Según la mayoría de los tratados sobre el amor conyugal, para tener una buena relación de pareja se necesitan un cúmulo de «virtudes» de las que no todos disponemos.
Algunas de estas cualidades, consideradas imprescindibles, son: compromiso, sensibilidad, generosidad, consideración, lealtad, responsabilidad, confiabilidad, cooperación, adaptación, reconocer errores, perdonar, solidaridad, altruismo, etcétera, etcétera.

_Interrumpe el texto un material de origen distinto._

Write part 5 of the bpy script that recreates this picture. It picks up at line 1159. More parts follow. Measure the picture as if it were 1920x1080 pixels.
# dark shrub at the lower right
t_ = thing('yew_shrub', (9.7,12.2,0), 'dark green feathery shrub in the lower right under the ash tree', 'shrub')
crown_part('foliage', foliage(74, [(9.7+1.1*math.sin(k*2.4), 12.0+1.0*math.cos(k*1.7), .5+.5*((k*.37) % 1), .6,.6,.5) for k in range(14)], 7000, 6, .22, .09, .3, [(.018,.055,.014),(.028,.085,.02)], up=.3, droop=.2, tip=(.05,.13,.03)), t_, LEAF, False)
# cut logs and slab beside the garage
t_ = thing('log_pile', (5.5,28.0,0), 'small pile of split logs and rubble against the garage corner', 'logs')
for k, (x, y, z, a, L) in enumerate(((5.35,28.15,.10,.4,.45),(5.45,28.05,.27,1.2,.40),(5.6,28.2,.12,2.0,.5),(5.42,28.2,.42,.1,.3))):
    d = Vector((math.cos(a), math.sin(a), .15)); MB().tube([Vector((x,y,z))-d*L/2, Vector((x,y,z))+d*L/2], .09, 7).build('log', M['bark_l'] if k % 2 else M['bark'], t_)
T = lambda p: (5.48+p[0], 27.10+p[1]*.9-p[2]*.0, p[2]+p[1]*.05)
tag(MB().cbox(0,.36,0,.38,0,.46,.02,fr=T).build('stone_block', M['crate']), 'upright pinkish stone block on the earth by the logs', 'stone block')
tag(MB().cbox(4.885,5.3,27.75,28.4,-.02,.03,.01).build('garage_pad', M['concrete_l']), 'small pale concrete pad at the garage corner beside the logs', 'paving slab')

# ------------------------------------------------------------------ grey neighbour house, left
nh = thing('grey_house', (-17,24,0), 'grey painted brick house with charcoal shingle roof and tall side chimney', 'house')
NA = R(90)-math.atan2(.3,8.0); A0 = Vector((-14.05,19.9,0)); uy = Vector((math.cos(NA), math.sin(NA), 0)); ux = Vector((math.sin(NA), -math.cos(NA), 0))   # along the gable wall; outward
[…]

¡Qué cantidad de cosas! Si alguien hubiera incorporado a su ser todos estos valores estaría próximo a la santidad y no necesitaría pareja. La realidad nos muestra que la gran mayoría de nosotros estamos muy lejos de ese nivel de excelencia y cuando iniciamos una relación afectiva lo hacemos con toda nuestra defectuosa humanidad a cuestas. No te enamoras de un «pedazo» de la persona, no puedes fragmentarla a tu gusto ni ignorar sus «vicios» y carencias, porque tarde o temprano harán su aparición: te relacionarás con todo lo que es el otro, con lo bueno, lo malo y lo feo. Está claro, entonces, que el conocimiento real de la pareja debería ser antes y no después del matrimonio.